To be done: Type again, exactly, the lines below from the start through the line that includes "sc.camera = cam".

Supplied material:

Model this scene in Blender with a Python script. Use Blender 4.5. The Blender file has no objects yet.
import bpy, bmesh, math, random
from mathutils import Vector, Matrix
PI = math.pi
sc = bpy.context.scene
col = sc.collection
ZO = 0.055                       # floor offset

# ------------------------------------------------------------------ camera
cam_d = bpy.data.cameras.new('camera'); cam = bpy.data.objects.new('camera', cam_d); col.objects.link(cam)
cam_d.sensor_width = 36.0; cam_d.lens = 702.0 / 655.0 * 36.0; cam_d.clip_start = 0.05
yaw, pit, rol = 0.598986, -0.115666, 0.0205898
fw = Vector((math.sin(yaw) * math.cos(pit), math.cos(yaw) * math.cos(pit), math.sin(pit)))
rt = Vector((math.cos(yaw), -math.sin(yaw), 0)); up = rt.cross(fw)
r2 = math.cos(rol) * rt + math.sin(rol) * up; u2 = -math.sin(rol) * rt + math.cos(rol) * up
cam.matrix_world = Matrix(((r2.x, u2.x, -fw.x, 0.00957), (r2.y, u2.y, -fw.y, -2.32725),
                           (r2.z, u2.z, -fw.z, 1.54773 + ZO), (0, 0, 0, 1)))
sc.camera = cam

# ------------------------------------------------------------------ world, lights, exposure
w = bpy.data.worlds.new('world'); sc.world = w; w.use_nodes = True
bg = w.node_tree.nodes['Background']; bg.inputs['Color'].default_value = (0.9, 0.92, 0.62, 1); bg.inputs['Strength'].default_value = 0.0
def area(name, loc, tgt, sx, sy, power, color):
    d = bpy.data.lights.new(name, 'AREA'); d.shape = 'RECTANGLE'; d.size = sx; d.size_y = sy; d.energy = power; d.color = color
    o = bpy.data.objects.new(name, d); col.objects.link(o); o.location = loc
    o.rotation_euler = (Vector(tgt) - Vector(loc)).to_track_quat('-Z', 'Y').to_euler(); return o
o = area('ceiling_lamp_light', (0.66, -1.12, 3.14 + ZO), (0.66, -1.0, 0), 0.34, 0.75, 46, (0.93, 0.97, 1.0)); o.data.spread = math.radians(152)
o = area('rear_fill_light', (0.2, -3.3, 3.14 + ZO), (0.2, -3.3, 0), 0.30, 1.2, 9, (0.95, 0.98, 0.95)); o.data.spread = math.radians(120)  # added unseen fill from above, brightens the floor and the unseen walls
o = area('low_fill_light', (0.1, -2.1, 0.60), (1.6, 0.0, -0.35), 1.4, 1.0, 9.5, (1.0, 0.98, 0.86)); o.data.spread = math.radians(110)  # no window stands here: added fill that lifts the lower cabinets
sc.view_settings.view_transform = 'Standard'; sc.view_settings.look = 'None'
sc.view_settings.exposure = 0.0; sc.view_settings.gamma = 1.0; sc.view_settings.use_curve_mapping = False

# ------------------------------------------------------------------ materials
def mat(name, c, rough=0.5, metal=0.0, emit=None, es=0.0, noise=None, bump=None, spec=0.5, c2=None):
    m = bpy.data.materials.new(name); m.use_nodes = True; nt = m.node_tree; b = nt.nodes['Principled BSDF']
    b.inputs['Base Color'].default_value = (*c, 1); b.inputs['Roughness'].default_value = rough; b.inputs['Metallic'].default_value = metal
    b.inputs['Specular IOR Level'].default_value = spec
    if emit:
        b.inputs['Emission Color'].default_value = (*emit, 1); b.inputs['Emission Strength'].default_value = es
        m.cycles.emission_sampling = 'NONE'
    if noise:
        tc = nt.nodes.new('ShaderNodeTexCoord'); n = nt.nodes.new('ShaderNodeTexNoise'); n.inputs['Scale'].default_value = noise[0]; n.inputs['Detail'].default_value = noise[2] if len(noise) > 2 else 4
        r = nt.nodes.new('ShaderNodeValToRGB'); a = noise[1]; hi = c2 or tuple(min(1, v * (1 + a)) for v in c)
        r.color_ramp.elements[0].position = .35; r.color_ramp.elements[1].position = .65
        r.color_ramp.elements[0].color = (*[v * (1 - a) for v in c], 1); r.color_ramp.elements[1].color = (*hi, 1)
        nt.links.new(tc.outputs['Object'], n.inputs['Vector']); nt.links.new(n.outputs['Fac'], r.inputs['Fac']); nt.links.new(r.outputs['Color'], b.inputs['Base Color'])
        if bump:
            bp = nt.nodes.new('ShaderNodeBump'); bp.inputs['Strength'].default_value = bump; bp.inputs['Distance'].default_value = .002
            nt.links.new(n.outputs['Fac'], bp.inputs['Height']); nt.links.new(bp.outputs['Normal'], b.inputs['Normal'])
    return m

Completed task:
Model this scene in Blender with a Python script. Use Blender 4.5. The Blender file has no objects yet.
import bpy, bmesh, math, random
from mathutils import Vector, Matrix
PI = math.pi
sc = bpy.context.scene
col = sc.collection
ZO = 0.055                       # floor offset

# ------------------------------------------------------------------ camera
cam_d = bpy.data.cameras.new('camera'); cam = bpy.data.objects.new('camera', cam_d); col.objects.link(cam)
cam_d.sensor_width = 36.0; cam_d.lens = 702.0 / 655.0 * 36.0; cam_d.clip_start = 0.05
yaw, pit, rol = 0.598986, -0.115666, 0.0205898
fw = Vector((math.sin(yaw) * math.cos(pit), math.cos(yaw) * math.cos(pit), math.sin(pit)))
rt = Vector((math.cos(yaw), -math.sin(yaw), 0)); up = rt.cross(fw)
r2 = math.cos(rol) * rt + math.sin(rol) * up; u2 = -math.sin(rol) * rt + math.cos(rol) * up
cam.matrix_world = Matrix(((r2.x, u2.x, -fw.x, 0.00957), (r2.y, u2.y, -fw.y, -2.32725),
                           (r2.z, u2.z, -fw.z, 1.54773 + ZO), (0, 0, 0, 1)))
sc.camera = cam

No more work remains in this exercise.